On December 23, the British minister presented Secretary of State Seward with a formal demand for the release of the prisoners and an apology. Privately, he told Seward that he was instructed to close the embassy and withdraw from Washington. With time running out, the cabinet met for four hours on Christmas. Charles Sumner, as chairman of the Senate Foreign Affairs Committee, was included. “All of us were impressed with the magnitude of the subject,” Bates recalled, “and believed that upon our decision depended the dearest interest, probably the existence, of the nation.” The next day the cabinet unanimously resolved to release the prisoners and accept the fallout in public opinion.

Meanwhile, Buchanan recorded “a very sober, quiet and contented Christmas.” Just a year earlier he had been president of the United States, five days removed from South Carolina’s secession.
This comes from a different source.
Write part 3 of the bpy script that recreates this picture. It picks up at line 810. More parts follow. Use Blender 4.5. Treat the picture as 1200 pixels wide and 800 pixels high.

Now his day consisted of morning church services and a pleasant dinner with his housekeeper.

Buchanan believed that “under all the circumstances, the administration acted wisely in surrendering Mason and Slidell.” But he regretted Seward’s blustery letter of release. “When we determined to swallow the bitter pill, which I think was right,” Buchanan wrote, “we ought to have done it gracefully and without pettifogging.”

If war broke out with Britain, the city of Buffalo, on the Canadian border, would instantly find itself on the front lines, threatened with the kind of destruction it had met in the War of 1812. On January 2, 1862, 350 of the leading citizens of Buffalo received a printed circular from Millard Fillmore. “There will be a meeting of the citizens of Buffalo, at the old Court House, on Friday evening, January 3d, at 8 o’clock, to take into consideration the subject of the defense of our city and frontier.” At this first meeting, Fillmore was elected permanent chair of the Buffalo Committee of Public Defense, promising to do everything possible and necessary to defend the city against attack.